Do this: Determine how many lines of this material contain "part". Give only the number.

Information provided:

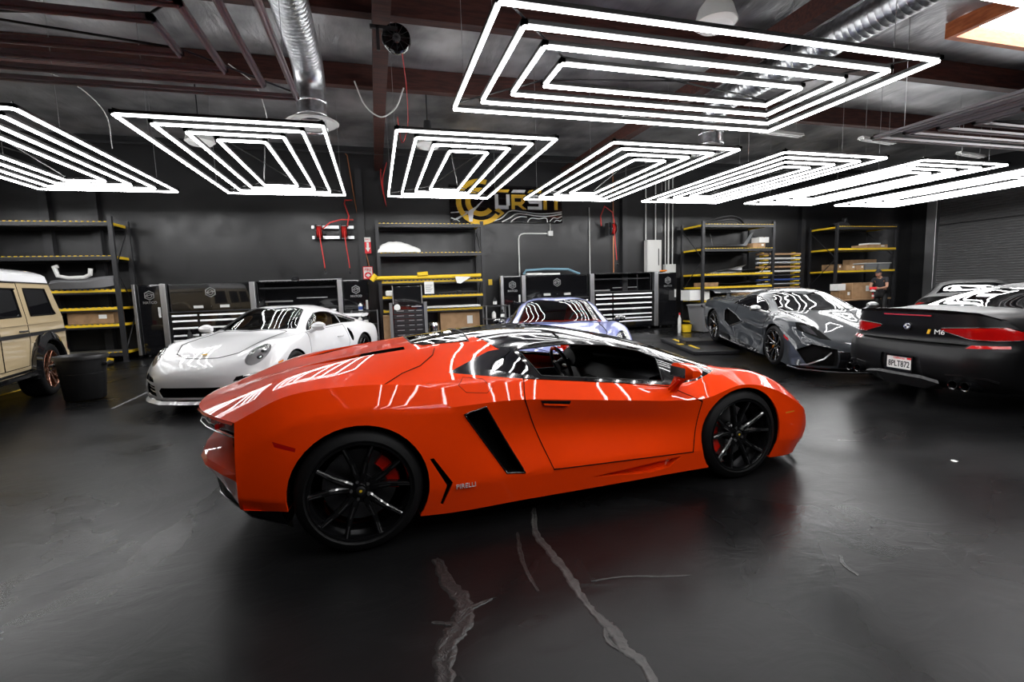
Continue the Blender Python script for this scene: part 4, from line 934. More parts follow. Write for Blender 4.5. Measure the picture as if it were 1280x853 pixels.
def offroader(pos,rz):
    car=empty('boxy_offroader',pos,rz,'sand beige boxy off-roader with white roof, cut off by the left edge','car')
    W=.90
    def sidewall(s):
        # lower body side with arches cut : shell by loft of boxes
        pass
    # body shell as extruded side profile with wheel arches, slightly tapered greenhouse
    prof=[(-.80,.60),(-.82,.70),(-.80,1.26),(-.62,1.87),(2.05,1.87),(2.38,1.30),(3.55,1.22),(3.62,.95),(3.62,.60)]
    K=[]  # rows across : y as function of z
    def yv(z): return W if z<1.22 else W-(z-1.22)*.14
    m=MB()
    # use Shell machinery: grid side panels
    cage=[]
    st=[(-.80,-.815,-.80,-.62),(0,0,0,0),(.9,.9,.9,.9),(1.8,1.8,1.8,1.8),(2.05,2.05,2.12,2.05),(2.3,2.35,2.42,2.10)]
    L_=[[],[],[],[],[],[],[]]
    for i,(x3,x2,x1,x0) in enumerate(st):
        L_[0].append((x0,0,1.955)); L_[1].append((x0,.74,1.945)); L_[2].append((x0,.785,1.91)); L_[3].append((x0,.812,1.80));  L_[4].append((x1,.888,1.24)); L_[5].append((x2,.90,1.0)); L_[6].append((x3,.90,.50))
    L_.append([(x,.5,.45) for x in (-.78,0,.9,1.8,2.05,2.3)])
    S=Shell(loft(L_,5,4,sharp_lines=(2,3,4,5,6),sharp_st=(1,2,3,4)))
    sd=lambda c,n:abs(c.y)>.7
    rf=S.cut('roof',[(-.70,0),(-.70,.86),(2.14,.86),(2.14,0)],'z',lambda c,n:c.z>1.802)
    w1=S.cut('well',circ(0,.42,.47,28),'y',sd)
    q=S.cut('q',[(-.50,1.285),(-.40,1.70),(.33,1.70),(.34,1.285)],'y',sd)
    d1=S.cut('d1',[(.64,1.285),(.64,1.69),(1.24,1.69),(1.26,1.285)],'y',sd)
    d2=S.cut('d2',[(1.42,1.285),(1.42,1.69),(1.98,1.69),(2.12,1.285)],'y',sd)
    rd=S.cut('rear_door',[(.50,.92),(.50,1.78),(1.33,1.78),(1.33,.55),(.62,.55)],'y',sd)
    fd=S.cut('front_door',[(1.34,.55),(1.34,1.78),(2.03,1.78),(2.18,1.26),(2.18,.55)],'y',sd)
    S.part(0,'body_shell','sand',car,.01); S.part(rf,'roof_panel','white_paint',car); S.pocket(w1,'wheel_well','void',car,inw(.4))
    for w,n in ((q,'rear_quarter_window'),(d1,'rear_door_window'),(d2,'front_door_window')):
        S.part(w,n,'dark_glass',car); S.seam(w,'window_seal','void',car,.014)
    a=S.part(rd,'rear_door','sand',car,.006); S.seam(rd,'panel_gap','void',a,.006); b=S.part(fd,'front_door','sand',car,.006); S.seam(fd,'panel_gap','void',b,.006)
    S.bm.free()
    m=MB(); m.prism([(2.28,.5),(2.34,1.24),(3.55,1.20),(3.62,.95),(3.62,.5)],'y',-.82,.82); m.build('bonnet_block','sand',car)
    for s in (-1,1):
        m=MB(); y=s*.905
        m.box(.50,2.25,*sorted((s*.895,s*.925)),.985,1.035); m.box(-.80,.49,*sorted((s*.895,s*.925)),.985,1.035); m.build('rub_strip','black',car)
        m=MB(); rows=[]
        for i in range(15):
            a=R(-8)+R(196)*i/14; r0,r1=.47,.60
            rows.append([(r0*math.cos(a),s*.86,.42+r0*math.sin(a)),(r0*math.cos(a),s*.985,.42+r0*math.sin(a)),((r0+.03)*math.cos(a),s*1.0,.42+(r0+.03)*math.sin(a)),(r1*math.cos(a),s*.96,.42+r1*math.sin(a)),(r1*math.cos(a),s*.88,.42+r1*math.sin(a))])
        m.grid(rows); m.build('arch_flare','gloss_black',car)
        m=MB(); m.box(.62,2.6,*sorted((s*.86,s*.99)),.40,.48,b=.02); m.build('side_step','gloss_black',car)
        m=MB(); m.box(-.83,-.79,*sorted((s*.78,s*.90)),.66,.80,b=.01); m.build('tail_light','red_lens',car)
        m=MB(); m.tube([(.60,s*.92,1.07),(.66,s*.95,1.07),(.80,s*.95,1.07),(.84,s*.92,1.07)],.013,6); m.build('door_handle','black',car)
        m=MB(); m.box(-.60,2.0,*sorted((s*.805,s*.828)),1.785,1.802); m.build('rain_gutter','black',car)
        m=MB(); m.tube([(-.70,s*.905,.885),(.45,s*.905,.885)],.007,5); m.tube([(-.6,s*.905,1.16),(2.2,s*.905,1.16)],.007,5); m.build('press_line','sand',car)
    m=MB(); m.box(-.98,-.80,-.88,.88,.50,.66,b=.04); m.build('rear_bumper','sand',car)
    m=MB(); m.box(-.66,-.62,-.6,.6,1.30,1.70); m.build('rear_window','dark_glass',car)
    m=MB(); m.lathe([(.0,-.12),(.30,-.12),(.36,-.08),(.36,.10),(0,.10)],c=(-.95,0,1.02),axis='x',n=28); m.build('spare_wheel_cover','sand',car)
    m=MB(); m.box(-.7,2.4,-.88,.88,.38,.5); m.build('chassis','black',car)
    wr=wheel_meshes('gr',.42,.30,.30,5,'rim_bronze',edge=False,bodyw=.028,sw=.02)
    for s in (-1,1): add_wheel(car,wr,0,s*.94,.42,s); add_wheel(car,wr,2.85,s*.94,.42,s)
    return car
# ================================================================== ceiling structure, ducts, lamps
def beams():
    n=0
    for y in (2.4,4.8,7.15,9.55):
        n+=1; m=MB(); m.box(-13,21,y-.085,y+.085,H0-.36,H0+.02); struct(m.build('trim_%d'%n,'wood'))
    for x in (.27,5.95):
        n+=1; m=MB(); m.box(x-.11,x+.11,-6,14.6,H0-.62,H0-.36); struct(m.build('trim_%d'%n,'wood'))
    for x in (-7.6,-6.6,-.3,8.0,15.35):   # painted steel columns on the back wall
        n+=1; m=MB(); m.box(x-.09,x+.09,14.44,14.6,0,H0-.62); struct(m.build('trim_%d'%n,'steel_black'))
beams()
def rollup():
    # door opening on the right wall with corrugated curtain
    m=MB(); pr=[]
    z=0; 
    while z<4.35: pr+=[(20.93,z),(20.95,z+.01),(20.97,z+.045),(20.95,z+.08)]; z+=.09
    rows=[[(x-.0,y,zz) for y in (2.0,13.6)] for x,zz in pr]; m.grid(rows,sm=False); d=m.build('door_1',[D.materials.get('rollup') or principled('rollup',(.15,.15,.152),.5,.2)]); struct(d)
    f=MB()
    f.box(20.78,20.98,13.6,13.95,0,4.6,0,b=.01); f.box(20.86,20.98,1.9,13.95,4.36,4.56); f.build('door_frame','alu',d)
    g=MB(); g.box(20.90,20.96,2.0,13.6,3.36,3.39); g.build('curtain_joint','black',d)
    h=MB(); h.box(20.55,20.98,1.9,13.95,4.56,5.0); h.build('roller_housing','steel_black',d)
rollup()
def skylight():
    x0,x1,y0,y1=9.35,12.2,3.6,6.0; z=H0-.02
    m=MB(); m.box(x0,x1,y0,y1,H0-.005,H0+.0); m.v=[(a,b,c) for a,b,c in m.v]; w=m.build('window_1','sky'); struct(w)
    f=MB(); 
    for a in ((x0-.1,x0,y0-.1,y1+.1),(x1,x1+.1,y0-.1,y1+.1),(x0,x1,y0-.1,y0),(x0,x1,y1,y1+.1)): f.box(*a,H0-.22,H0+.02)
    f.build('window_frame','skywood',w)
skylight()
def spiral(x,y0,y1,z,r,zend,label):
    t=empty('air_duct',(x,y1,z),0,label,'duct','galvanised air ducts')
    m=MB(); prof=[]; L=y1-y0; n=int(L/.09)
    for i in range(n+1):
        yy=-L+L*i/n; prof+=[(r,yy),(r+.0028,yy+.008),(r,yy+.016)]
    m.lathe(prof,axis='y',n=28); m.build('duct_run','galv',t)
    for k in range(4):
        yy=-L+.6+k*L/4; m=MB(); m.lathe([(r+.015,yy-.03),(r+.02,yy),(r+.015,yy+.03)],axis='y',n=28); m.build('duct_band','alu',t)
    m=MB(); pts=[(0,-.02,0)]+[(0,.36*math.sin(a),-.36*(1-math.cos(a))) for a in [R(q) for q in (15,30,45,60,75,90)]]
    m.tube(pts,r,28,cap=False); m.tube([(0,.36,-.36),(0,.36,zend-z)],r*.97,28,cap=False)
    for k in range(3): m.lathe([(r,-.50-.2*k),(r+.010,-.52-.2*k),(r,-.54-.2*k)],c=(0,.36,0),n=28)
    m.build('duct_elbow','galv',t)
    m=MB(); m.lathe([(r*.9,zend-z),(r*.95,zend-z-.02),(r*1.6,zend-z-.10),(r*1.75,zend-z-.12),(r*1.6,zend-z-.14),(r*.8,zend-z-.10)],c=(0,.36,0),n=28); m.build('diffuser_ring','offwhite',t)
    for yy in (-L*.25,-L*.7):
        m=MB(); m.tube([(0,yy,r),(0,yy,H0-z)],.006,4); m.build('hanger_strap','cable',t)
spiral(-.80,-3,8.05,4.98,.225,4.28,'shiny galvanised spiral duct on the left, ending above the white car')
spiral(6.45,-3,7.9,4.86,.225,4.12,'shiny galvanised spiral duct on the right, behind the largest tube light frame')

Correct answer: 4